The gap in this picture is integration. High-resolution VLEO imagery is only useful if it can be processed, transmitted, and acted upon faster than the target can move. That requires not just better satellites but better ground architecture, better edge processing (NordSpace's Chronos system, which uses NVIDIA-powered edge AI to reduce downlinked data by 100x, is one approach), and better software-defined radio systems that can operate across multiple satellite constellations simultaneously.

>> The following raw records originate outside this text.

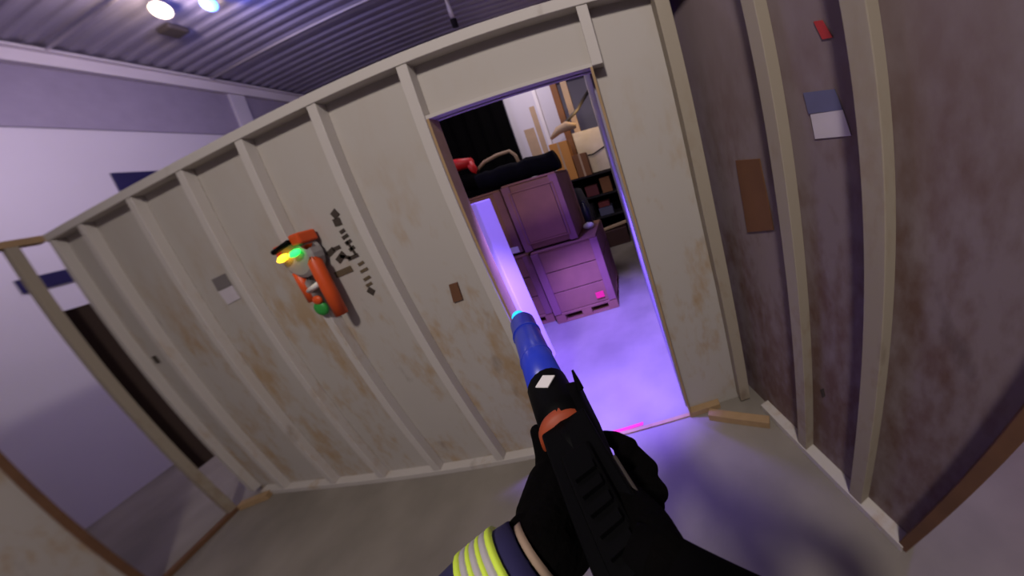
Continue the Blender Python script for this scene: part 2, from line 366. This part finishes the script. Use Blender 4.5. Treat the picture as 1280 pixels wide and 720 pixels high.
def crate(label, x0, x1, y0, y1, z0, z1, boards, feet=True, group=None):
    w, d, h = x1-x0, y1-y0, z1-z0
    t = thing('wooden_crate', label, 'crate', ((x0+x1)/2, (y0+y1)/2, z0))
    X, Yh = w/2, d/2; fz = .13 if feet else 0.
    if feet:
        b = bmesh.new()
        bx(b, (-X, -Yh, 0), (X, Yh, .018)); bx(b, (-X, -Yh, fz-.03), (X, Yh, fz))
        for fx in (-X+.06, 0, X-.06):
            for fy in (-Yh+.06, 0, Yh-.06): bx(b, (fx-.06, fy-.06, .018), (fx+.06, fy+.06, fz-.03))
        bx(b, (-X+.13, -Yh+.14, .02), (X-.13, Yh-.14, fz-.031), 1)  # dark block standing in for the shade inside the pallet openings
        obj('pallet_base', b, ['crate', 'dark'], t, bevel=.003)
    for sx in (-1, 1):
        for sy in (-1, 1):
            xs = sorted((sx*X, sx*(X-.09))); ys = sorted((sy*Yh, sy*(Yh-.04)))
            obj('corner_post', box((xs[0], ys[0]-(.012 if sy < 0 else 0), fz), (xs[1], ys[1], h)), 'crate2', t, bevel=.004)
    b = bmesh.new(); n = boards; bh = (h-fz)/n
    for k in range(n):
        a, c = fz+k*bh+.008, fz+(k+1)*bh-.004
        bx(b, (-X+.02, -Yh+.01, a), (X-.02, -Yh+.03, c)); bx(b, (-X+.02, Yh-.03, a), (X-.02, Yh-.01, c))
        bx(b, (-X+.005, -Yh+.04, a), (-X+.025, Yh-.04, c)); bx(b, (X-.025, -Yh+.04, a), (X-.005, Yh-.04, c))
    obj('side_boards', b, 'crate', t, bevel=.003)
    obj('lid', box((-X+.01, -Yh+.0, h), (X-.01, Yh-.0, h+.022)), 'crate', t, bevel=.004)
    return t
c1 = crate('lower pink lit wooden pallet crate standing nearest the doorway floor', -1.37, -.58, 1.62, 2.5, 0, .95, 3)
st = obj('sticker', box((.17, -.455, .20), (.27, -.449, .28)), 'pink', c1); st['label'] = 'bright pink sticker'
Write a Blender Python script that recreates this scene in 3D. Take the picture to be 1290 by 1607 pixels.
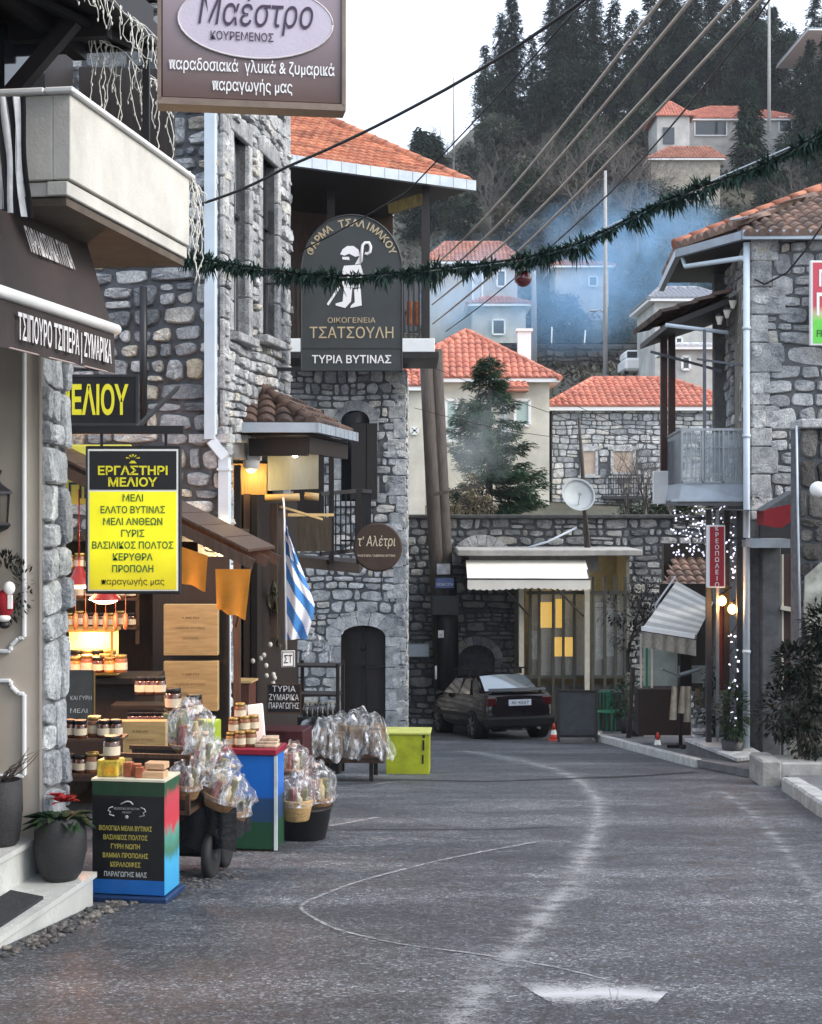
import bpy, math, random
from mathutils import Vector, Matrix, Euler
R = math.radians
for _o in list(bpy.data.objects): bpy.data.objects.remove(_o)
SC = bpy.context.scene; COL = SC.collection
# ------------------------------------------------------------------ camera
F = 2340.0; EYE = 1.9
cd = bpy.data.cameras.new('camera'); cam = bpy.data.objects.new('camera', cd); COL.objects.link(cam)
cd.sensor_fit = 'HORIZONTAL'; cd.sensor_width = 36; cd.lens = F/1290*36
cd.shift_y = -13.5/1290
cam.location = (0, 0, EYE); cam.rotation_euler = (R(90), 0, 0)
cd.clip_start = .2; cd.clip_end = 3000
SC.camera = cam
# ------------------------------------------------------------------ sky, sun, exposure (overcast late afternoon)
SUN_EL, SUN_AZ = R(36), R(108)        # azimuth clockwise from +y
w = bpy.data.worlds.new('World'); SC.world = w; w.use_nodes = True
nt = w.node_tree; nt.nodes.clear()
out = nt.nodes.new('ShaderNodeOutputWorld'); bg = nt.nodes.new('ShaderNodeBackground')
sky = nt.nodes.new('ShaderNodeTexSky'); sky.sky_type = 'NISHITA'; sky.sun_disc = False
sky.sun_elevation = SUN_EL; sky.sun_rotation = SUN_AZ; sky.dust_density = 2.0; sky.air_density = 1.2
mixs = nt.nodes.new('ShaderNodeMix'); mixs.data_type = 'RGBA'; mixs.inputs[0].default_value = .62
nt.links.new(sky.outputs[0], mixs.inputs[6]); mixs.inputs[7].default_value = (7.3, 7.9, 9.0, 1)   # cloud layer
nt.links.new(mixs.outputs[2], bg.inputs[0]); bg.inputs[1].default_value = .11
nt.links.new(bg.outputs[0], out.inputs[0])
sl = bpy.data.lights.new('sun', 'SUN'); sl.energy = 1.15; sl.angle = R(24); sl.color = (1, .95, .88)
so = bpy.data.objects.new('sun', sl); COL.objects.link(so)
sd = Vector((math.sin(SUN_AZ)*math.cos(SUN_EL), math.cos(SUN_AZ)*math.cos(SUN_EL), math.sin(SUN_EL)))
so.rotation_euler = sd.to_track_quat('Z', 'Y').to_euler(); so.location = (30, 20, 40)
SC.view_settings.view_transform = 'Standard'; SC.view_settings.look = 'None'
SC.view_settings.exposure = 1.3; SC.view_settings.gamma = 1
SC.render.engine = 'CYCLES'; SC.cycles.volume_bounces = 2
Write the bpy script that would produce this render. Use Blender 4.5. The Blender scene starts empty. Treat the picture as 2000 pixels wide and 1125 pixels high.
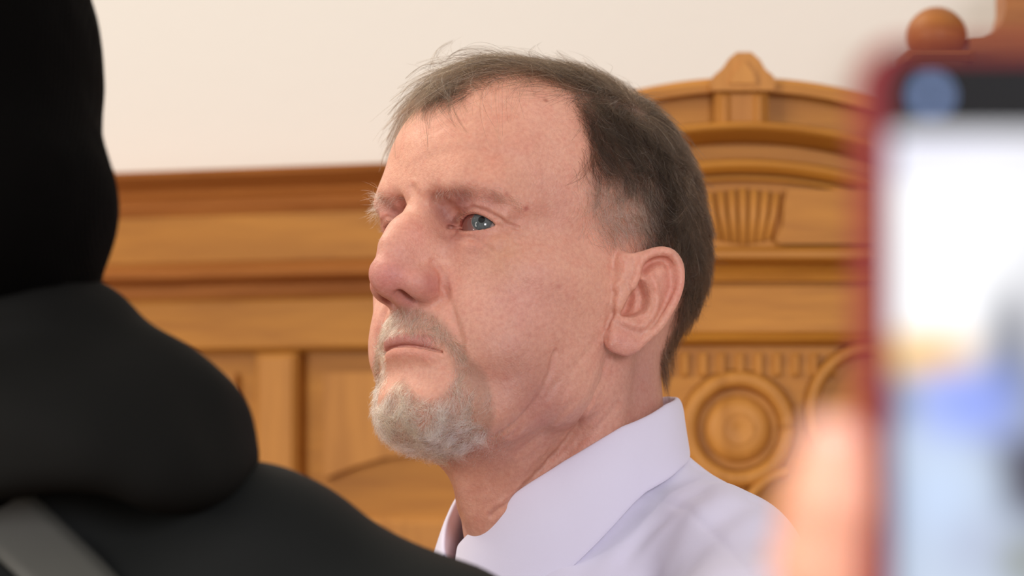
import bpy, math, random, time
import numpy as np
from mathutils import Matrix, Vector
from mathutils.bvhtree import BVHTree

T0 = time.time()
rng = np.random.default_rng(7)
random.seed(7)
sc = bpy.context.scene
C = sc.collection

# ------------------------------------------------------------------ camera
W, H, FPX = 2000.0, 1125.0, 7500.0
CAM_H = 1.52
PITCH = math.radians(2.8)
cam_pos = np.array([0.0, 0.0, CAM_H])
RIGHT = np.array([1.0, 0, 0])
FWD = np.array([0, math.cos(PITCH), math.sin(PITCH)])
UP = np.array([0, -math.sin(PITCH), math.cos(PITCH)])

cd = bpy.data.cameras.new('camera')
cam = bpy.data.objects.new('camera', cd)
C.objects.link(cam)
cam.location = cam_pos
cam.rotation_euler = (math.pi / 2 + PITCH, 0, 0)
cd.sensor_width = 36
cd.lens = FPX / 2000 * 36
cd.clip_start = 0.05
cd.dof.use_dof = True
cd.dof.focus_distance = 2.115
cd.dof.aperture_fstop = 6.3
sc.camera = cam

# ------------------------------------------------------------------ light
w = bpy.data.worlds.new('world')
sc.world = w
w.use_nodes = True
w.node_tree.nodes['Background'].inputs[0].default_value = (1.0, 0.93, 0.86, 1)
w.node_tree.nodes['Background'].inputs[1].default_value = 0.58


def area(name, loc, target, size, power, col, sy=None):
    l = bpy.data.lights.new(name, 'AREA')
    l.energy = power
    l.color = col
    l.shape = 'RECTANGLE'
    l.size = size
    l.size_y = sy or size
    o = bpy.data.objects.new(name, l)
    C.objects.link(o)
    o.location = loc
    d = Vector(target) - Vector(loc)
    o.rotation_euler = d.to_track_quat('-Z', 'Y').to_euler()
    return o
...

I'd argue the next major procurement fight in this space won't be about which satellite constellation wins — it will be about which company can build the terminal and software stack that talks to all of them. The military doesn't want to choose between Starlink, a VLEO constellation, and a geostationary backup. It wants a system that automatically routes through whichever link is available, at the required classification level, with the lowest latency for the mission type. That's a hard software and systems integration problem, and it's largely unsolved.
Watch for two near-term signals: whether the DAWG's FY27 reconciliation funding survives the legislative process intact (the mid-term election dynamic makes this genuinely uncertain, and Hurst's own framing of it as a "generational investment" suggests the department knows it may be a one-year window), and whether NordSpace's Terra Nova LEO pathfinder — slated to launch this fall via SpaceX rideshare — successfully validates the edge-AI processing and station-keeping technologies that Kestrel depends on. A pathfinder failure would set the VLEO timeline back significantly. A success would accelerate every competitor in the space.
The satellite layer is where the autonomous warfare bet either pays off or doesn't. The Pentagon is spending heavily on the systems that need it. The infrastructure itself is still being built.